Alors que la gauche s'oppose en principe à l'ultralibéralisme économique, elle serait devenue ultralibérale sur le plan éthique, en tout cas dans son choix de corriger la définition millénaire du mariage, en l'élargissant aux homosexuels (promis également au droit d'adopter des enfants).

Une majorité de protestants, avec tous les croyants, se cabre devant cette évolution, qui s'attaque à une part des convictions qu'ils estiment puiser dans leur lecture de la Bible.

 

4/ J'ajouterais pour finir une cause conjoncturelle: il me semble que l'état major de campagne de Ségolène Royal a gravement sous-estimé l'importance de s'adresser à l'électorat protestant. Au lieu d'embrayer spontanément et pleinement dans la tradition protestante de l'analyse et de la délibération de spécialistes comme un Rocard ou un Jospin savaient le faire, Ségolène Royal a préféré s'adresser au "peuple", au travers de débats participatifs peu relayés dans les milieux intellectuels.
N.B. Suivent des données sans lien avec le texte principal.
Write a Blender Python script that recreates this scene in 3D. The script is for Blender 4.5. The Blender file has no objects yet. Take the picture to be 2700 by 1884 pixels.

On peut penser (et je suis de ceux-là) que c'est à son honneur.

Mais en même temps, elle paye aujourd'hui un manque d'effort de séduction en direction de milieux protestants plus bourgeois que populaires.

medium_images-1.14.jpgIl ne faudrait pas oublier non plus que le Parti Socialiste français traverse, sur le plan idéologique, une crise intellectuelle presque sans précédent, qui ne peut que rebuter bien des protestants soucieux de cohérence, de rigueur et d'honnêteté.... Cette déréliction du PS, bien symbolisée par les errements pathétiques d'Eric Besson (lamentablement démago contre Sarkozy, puis lamentablement traître vis-à-vis de Ségolène Royal), n'est pas pour stimuler le vote protestant pour une gauche de gouvernement...

Inversement, c'est la première fois depuis 1981 (candidat Giscard à sa réélection) que le principal candidat de droite aux élections présidentielles n'a pas l'image d'un grand corrompu. La réputation trouble de Jacques Chirac, présent au second tour en 1988, en 1995 et en 2002, n'était plus à faire, ce qui a durablement rebuté les protestants français, traditionnellement soucieux d'une éthique de l'action. Cette fois-ci, avec Nicolas Sarkozy, la droite propose un candidat dépourvu de grosses "casseroles" (du type du scandale des marchés publics de la Ville de Paris). Ce candidat dès lors rebute moins les protestants, malgré son positionnement très à droite, et désinhibe une inclination conservatrice que le très sulfureux Jacques Chirac avait découragée pendant vingt ans.